The show, which initially ran from 1976 to 1985, pitted a pair of families against each other as they tried to guess the most-popular answers to poll questions.

He won a daytime Emmy Award in 1978 as best game-show host.

Dawson played the show, and his duties presiding over it, for laughs.

On one episode, he asked a contestant: “During what month of pregnancy does a woman begin to look pregnant?”

She blurted out “September,” then, too late, realized it was a ridiculous response. All the better for Dawson, who couldn’t stop laughing — or milking the moment for continued laughs from the audience.

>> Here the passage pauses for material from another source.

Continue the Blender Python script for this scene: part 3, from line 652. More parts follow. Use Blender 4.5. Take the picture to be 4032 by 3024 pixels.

His swaggering, randy manner (and working-bloke’s British accent) set him apart from other TV quizmasters. He was overtly physical, prone to invading his contestants’ personal space — and especially the women, each of whom he kissed without exception.

At the time the show bowed out in 1985, executive producer Howard Felsher estimated that Dawson had kissed “somewhere in the vicinity of 20,000.”

“I kissed them for luck and love, that’s all,” Dawson said.

One of them he kissed was Gretchen Johnson, an attractive young contestant who came on with members of her family in 1981. She and Dawson began dating, and, after a decade together, they wed in 1991. (Dawson is survived by Gretchen and their daughter Shannon, as well as two sons, Mark and Gary, from his first marriage, and four grandchildren.)

Dawson reprised his game-show character in a much darker mood in the 1987 Arnold Schwarzenegger film “The Running Man.”

Dawson was born Colin Lionel Emm in 1932 in Gosport, England. He first got into show business as a standup comedian. In the late 1950s, he met Diana Dors, a film star who became known as Britain’s answer to Marilyn Monroe. They married in 1959 and divorced a decade later.